▶ _Required work_
Copy out every line in the entries below that includes "Treat".

▶ _Provided entries_
+--
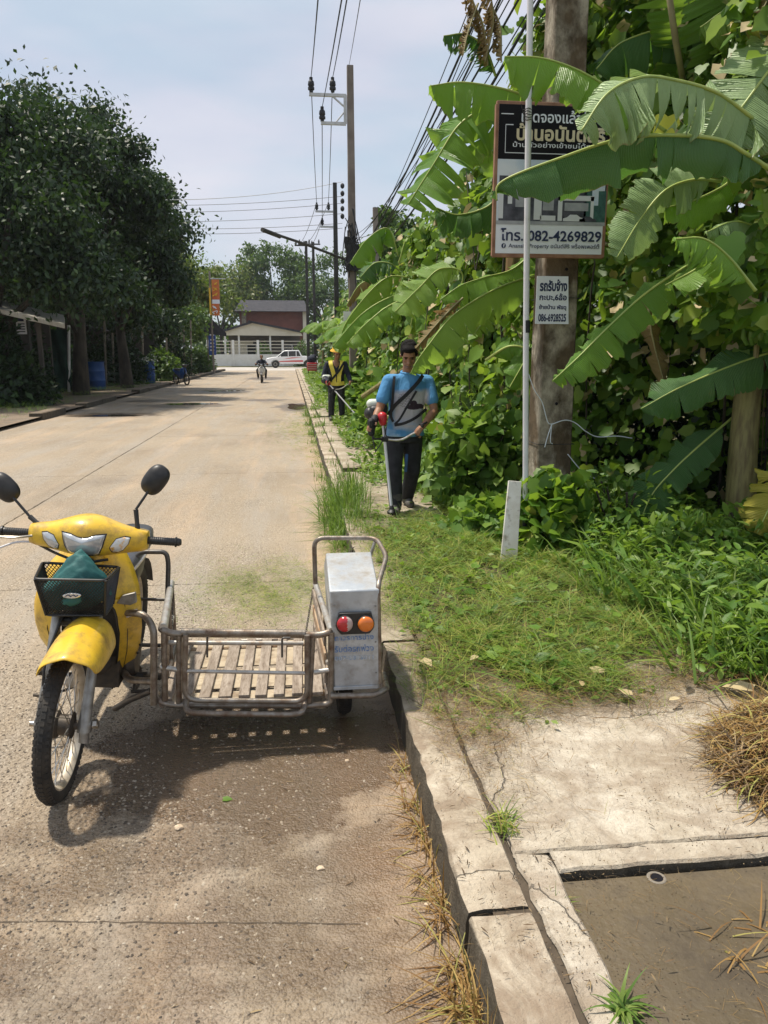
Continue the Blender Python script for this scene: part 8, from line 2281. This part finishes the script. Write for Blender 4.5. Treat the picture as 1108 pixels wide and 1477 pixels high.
+--
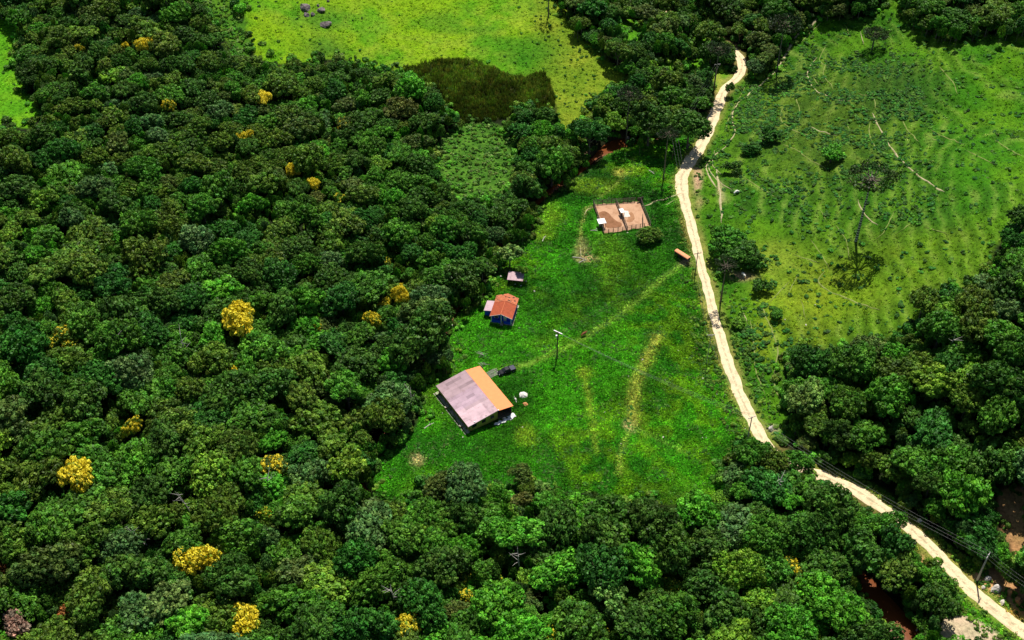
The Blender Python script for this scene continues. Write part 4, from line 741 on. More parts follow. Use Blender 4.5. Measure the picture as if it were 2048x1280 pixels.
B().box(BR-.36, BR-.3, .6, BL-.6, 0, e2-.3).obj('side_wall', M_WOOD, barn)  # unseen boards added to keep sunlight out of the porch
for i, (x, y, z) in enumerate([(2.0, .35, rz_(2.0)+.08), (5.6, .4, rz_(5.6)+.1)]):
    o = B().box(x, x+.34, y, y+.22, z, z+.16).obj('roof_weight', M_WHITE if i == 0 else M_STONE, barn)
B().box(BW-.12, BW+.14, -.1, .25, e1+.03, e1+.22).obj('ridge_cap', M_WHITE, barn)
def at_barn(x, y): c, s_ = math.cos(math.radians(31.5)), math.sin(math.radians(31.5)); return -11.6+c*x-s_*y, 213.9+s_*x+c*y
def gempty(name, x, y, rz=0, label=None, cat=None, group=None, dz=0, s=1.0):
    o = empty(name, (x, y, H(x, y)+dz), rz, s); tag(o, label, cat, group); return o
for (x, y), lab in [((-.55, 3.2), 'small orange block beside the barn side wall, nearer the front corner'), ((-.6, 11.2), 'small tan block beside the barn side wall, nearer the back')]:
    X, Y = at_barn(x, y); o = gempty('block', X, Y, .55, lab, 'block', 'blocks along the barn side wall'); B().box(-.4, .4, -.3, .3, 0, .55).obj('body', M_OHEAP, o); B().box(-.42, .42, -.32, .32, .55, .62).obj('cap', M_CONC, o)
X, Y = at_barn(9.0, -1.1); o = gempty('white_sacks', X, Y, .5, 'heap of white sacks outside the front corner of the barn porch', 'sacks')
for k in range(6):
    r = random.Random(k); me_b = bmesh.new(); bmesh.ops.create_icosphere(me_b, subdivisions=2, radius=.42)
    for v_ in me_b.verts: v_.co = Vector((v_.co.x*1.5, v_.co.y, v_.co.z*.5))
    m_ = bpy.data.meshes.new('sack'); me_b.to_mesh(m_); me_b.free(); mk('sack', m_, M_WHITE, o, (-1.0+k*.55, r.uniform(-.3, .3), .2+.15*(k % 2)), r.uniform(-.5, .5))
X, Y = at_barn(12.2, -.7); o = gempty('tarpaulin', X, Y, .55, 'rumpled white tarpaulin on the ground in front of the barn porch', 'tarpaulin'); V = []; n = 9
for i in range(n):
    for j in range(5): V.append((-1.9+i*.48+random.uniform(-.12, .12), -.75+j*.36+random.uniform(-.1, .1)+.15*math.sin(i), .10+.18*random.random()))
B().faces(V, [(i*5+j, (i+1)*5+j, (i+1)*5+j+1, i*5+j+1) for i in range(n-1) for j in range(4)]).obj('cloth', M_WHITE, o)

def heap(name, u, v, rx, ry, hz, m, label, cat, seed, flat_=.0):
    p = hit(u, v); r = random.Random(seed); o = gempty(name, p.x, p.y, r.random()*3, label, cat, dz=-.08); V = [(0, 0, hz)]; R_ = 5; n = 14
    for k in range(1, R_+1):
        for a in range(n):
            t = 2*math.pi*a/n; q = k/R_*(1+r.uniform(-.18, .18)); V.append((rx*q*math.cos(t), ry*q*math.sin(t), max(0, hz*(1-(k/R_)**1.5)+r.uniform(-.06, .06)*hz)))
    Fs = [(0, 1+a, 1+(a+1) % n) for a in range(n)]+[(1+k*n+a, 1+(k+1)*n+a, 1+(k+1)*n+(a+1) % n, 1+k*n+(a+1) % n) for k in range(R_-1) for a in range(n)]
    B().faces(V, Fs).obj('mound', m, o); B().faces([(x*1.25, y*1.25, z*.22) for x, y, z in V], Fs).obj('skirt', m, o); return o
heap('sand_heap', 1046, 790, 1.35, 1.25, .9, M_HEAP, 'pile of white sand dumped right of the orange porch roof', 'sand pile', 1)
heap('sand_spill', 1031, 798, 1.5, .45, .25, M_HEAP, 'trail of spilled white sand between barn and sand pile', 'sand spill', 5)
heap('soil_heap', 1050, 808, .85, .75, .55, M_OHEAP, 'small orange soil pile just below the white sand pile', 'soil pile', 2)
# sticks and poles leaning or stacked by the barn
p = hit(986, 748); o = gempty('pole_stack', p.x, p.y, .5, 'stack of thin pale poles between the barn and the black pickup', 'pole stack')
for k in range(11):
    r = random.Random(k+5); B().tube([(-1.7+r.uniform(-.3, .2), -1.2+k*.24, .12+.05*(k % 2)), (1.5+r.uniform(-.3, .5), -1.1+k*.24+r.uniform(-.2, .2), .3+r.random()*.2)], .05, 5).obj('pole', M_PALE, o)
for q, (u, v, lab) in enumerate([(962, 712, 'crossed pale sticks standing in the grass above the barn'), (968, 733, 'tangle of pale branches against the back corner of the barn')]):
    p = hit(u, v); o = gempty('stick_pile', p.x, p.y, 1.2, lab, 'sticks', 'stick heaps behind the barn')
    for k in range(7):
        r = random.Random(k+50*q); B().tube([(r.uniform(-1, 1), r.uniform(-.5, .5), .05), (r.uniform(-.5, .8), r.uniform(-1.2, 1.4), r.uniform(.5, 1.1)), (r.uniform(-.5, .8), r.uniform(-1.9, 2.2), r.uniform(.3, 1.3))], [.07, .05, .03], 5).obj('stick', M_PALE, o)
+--
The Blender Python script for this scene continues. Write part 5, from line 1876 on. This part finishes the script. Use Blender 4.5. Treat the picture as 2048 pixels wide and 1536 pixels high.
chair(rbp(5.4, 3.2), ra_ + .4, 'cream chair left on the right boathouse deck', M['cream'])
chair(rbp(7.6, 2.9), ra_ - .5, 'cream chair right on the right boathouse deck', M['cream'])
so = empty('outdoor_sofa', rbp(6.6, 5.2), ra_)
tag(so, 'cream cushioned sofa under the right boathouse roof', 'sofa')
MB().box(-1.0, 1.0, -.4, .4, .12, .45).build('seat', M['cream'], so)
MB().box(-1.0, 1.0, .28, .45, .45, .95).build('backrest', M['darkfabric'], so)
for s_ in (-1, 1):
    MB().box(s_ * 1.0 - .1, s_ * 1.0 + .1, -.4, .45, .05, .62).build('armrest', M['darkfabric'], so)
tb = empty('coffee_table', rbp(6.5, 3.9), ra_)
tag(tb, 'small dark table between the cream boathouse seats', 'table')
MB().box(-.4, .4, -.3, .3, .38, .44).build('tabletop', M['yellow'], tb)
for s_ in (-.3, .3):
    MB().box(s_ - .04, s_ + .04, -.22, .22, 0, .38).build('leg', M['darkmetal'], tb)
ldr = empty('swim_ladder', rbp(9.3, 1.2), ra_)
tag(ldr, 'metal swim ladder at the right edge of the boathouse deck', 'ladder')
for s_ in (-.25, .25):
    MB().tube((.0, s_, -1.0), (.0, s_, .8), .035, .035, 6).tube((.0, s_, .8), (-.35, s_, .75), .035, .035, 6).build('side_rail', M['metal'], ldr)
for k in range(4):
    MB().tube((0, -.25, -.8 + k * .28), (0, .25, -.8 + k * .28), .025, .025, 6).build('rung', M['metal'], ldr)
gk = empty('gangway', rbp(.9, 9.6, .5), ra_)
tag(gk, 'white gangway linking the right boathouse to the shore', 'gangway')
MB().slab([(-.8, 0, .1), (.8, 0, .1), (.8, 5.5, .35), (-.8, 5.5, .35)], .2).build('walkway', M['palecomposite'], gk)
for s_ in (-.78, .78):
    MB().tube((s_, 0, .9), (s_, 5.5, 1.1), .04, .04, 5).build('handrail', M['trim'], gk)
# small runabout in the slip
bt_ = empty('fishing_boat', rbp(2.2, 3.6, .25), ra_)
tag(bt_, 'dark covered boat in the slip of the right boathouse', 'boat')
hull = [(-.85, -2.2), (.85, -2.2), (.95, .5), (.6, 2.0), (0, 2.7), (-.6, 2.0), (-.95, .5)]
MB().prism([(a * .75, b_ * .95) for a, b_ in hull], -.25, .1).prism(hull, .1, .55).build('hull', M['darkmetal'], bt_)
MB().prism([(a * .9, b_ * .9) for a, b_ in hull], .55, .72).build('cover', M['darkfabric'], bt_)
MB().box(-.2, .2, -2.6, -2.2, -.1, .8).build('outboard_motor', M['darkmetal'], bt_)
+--
▶ _Written solution_
Continue the Blender Python script for this scene: part 8, from line 2281. This part finishes the script. Write for Blender 4.5. Treat the picture as 1108 pixels wide and 1477 pixels high.
The Blender Python script for this scene continues. Write part 5, from line 1876 on. This part finishes the script. Use Blender 4.5. Treat the picture as 2048 pixels wide and 1536 pixels high.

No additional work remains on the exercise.